Unsurprising but wrong. Voting Labour in Scotland had little to do with backing Corbyn’s socialist politics but everything to do with endorsing Dugdale’s strident “no surrender” line against even allowing Scots a vote on the issue.

This view is confirmed both by the relatively small growth in Scottish Labour’s vote share and by Corbyn’s allies in the Campaign for Socialism who warned that future Labour advance needs a left turn.

The choice for socialists seeking change is simple. Corbyn puts his faith in winning socialist change through winning a Westminster socialist majority and embarking on a British Road to Socialism. No such road exists in the world of reality.

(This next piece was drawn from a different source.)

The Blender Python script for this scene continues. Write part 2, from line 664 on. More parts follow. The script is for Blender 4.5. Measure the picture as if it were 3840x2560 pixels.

The entire undemocratic – indeed archaic – Westminster set-up, with its unelected Lords, powers of the Crown in Parliament and its semi-democratic first-past-the-post voting system is a bulwark against change, not a road to it.

By contrast an independent Scotland, won by a mass Yes movement based on a democratic parliament, can generate momentum for real socialist change – putting the needs of people and planet before the profits of an elite few.

For Yes supporters the British Road to Socialism, even with Corbyn at the wheel, will prove a diversion. We need to keep our eyes on the prize of independence as the key to change.